The Chippewa and Ottawa also ceded from their territories a strip of land along the Detroit River from the River Raisin to Lake St. Clair. It was six miles deep and included Fort Detroit. The Chippewa also ceded a strip of land on the north shore of the Straits of Mackinaw including the two islands of Mackinaw and De Bois Blanc. The stage was now set for further U.S. expansion.
As a footnote the metaphorical language changed at the conclusion of the peace agreement. First Nations had always used familial terms when referring to First Nations and European relationships. First the French and then the British were always referred to as father. The Americans, since their beginning, were referred to as brother. This continued through the negotiations at Greenville until its conclusion at which time the reference to Americans in the person of Washington changed from bother to father.
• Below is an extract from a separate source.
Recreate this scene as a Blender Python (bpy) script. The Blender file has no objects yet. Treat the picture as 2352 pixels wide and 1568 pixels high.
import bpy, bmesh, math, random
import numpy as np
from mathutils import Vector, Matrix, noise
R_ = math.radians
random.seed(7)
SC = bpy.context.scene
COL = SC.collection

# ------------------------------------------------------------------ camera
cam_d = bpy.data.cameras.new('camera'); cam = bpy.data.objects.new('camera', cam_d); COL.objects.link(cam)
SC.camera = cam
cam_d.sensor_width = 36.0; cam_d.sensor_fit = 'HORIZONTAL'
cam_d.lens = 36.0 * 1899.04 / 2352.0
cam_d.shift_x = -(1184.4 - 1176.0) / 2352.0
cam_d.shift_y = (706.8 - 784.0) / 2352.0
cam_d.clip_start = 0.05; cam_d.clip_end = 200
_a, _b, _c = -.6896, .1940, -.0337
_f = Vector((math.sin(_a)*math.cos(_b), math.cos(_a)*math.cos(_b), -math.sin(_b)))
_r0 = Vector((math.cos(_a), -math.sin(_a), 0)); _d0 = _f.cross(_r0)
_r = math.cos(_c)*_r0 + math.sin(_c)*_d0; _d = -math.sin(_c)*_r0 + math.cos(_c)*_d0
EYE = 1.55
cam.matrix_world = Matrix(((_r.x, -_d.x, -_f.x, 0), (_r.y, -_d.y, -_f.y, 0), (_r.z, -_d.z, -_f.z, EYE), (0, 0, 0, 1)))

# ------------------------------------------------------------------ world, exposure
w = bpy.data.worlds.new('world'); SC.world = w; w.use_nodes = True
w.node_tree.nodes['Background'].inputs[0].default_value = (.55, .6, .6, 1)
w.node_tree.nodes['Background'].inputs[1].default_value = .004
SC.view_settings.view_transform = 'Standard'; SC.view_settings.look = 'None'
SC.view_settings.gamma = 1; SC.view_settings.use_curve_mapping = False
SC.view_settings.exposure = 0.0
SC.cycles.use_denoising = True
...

Unfortunately because of a clash of cultures this patriarchal term held different meanings to each side. To the First Nations a father was both a friend and a provider. The Wyandotte chief Tarhe spoke for all the assembly because the Wyandotte were considered an uncle to both the Delaware and Shawnee and he was the keeper of the council fire at Brownstown. He told his ‘brother Indians’ that they now acknowledge ‘the fifteen United States of America to now be our father and…you must call them brothers no more’. As children they were to be ‘obedient to our father; ever listen to him when he speaks to you, and follow his advice’. The Potawatomi chief New Corn spoke after Tarhe and addressed the Americans as both father and friend. Other chiefs spoke commending themselves to their father’s protection and asked him for aid. The Chippewa chief Massas admonished the assembly to ‘rejoice in acquiring a new, and so good, a father’.
Tarhe eloquently defined a father for the American emissaries: ‘Take care of your little ones and do not suffer them to be imposed upon. Don’t show favor to one to the injury of any. An impartial father equally regards all his children an impartial father equally regards all his children, as well as those who are ordinary as those who may be more handsome; therefore, should any of your children come to you crying and in distress, have pity on them, and relieve their wants.’
Of course American arrogance stopped up their ears and they could not hear Tarhe’s sage advice. Until this present day they continue to live out their understanding of the term father as a stern patriarch; one either to be obeyed or disciplined.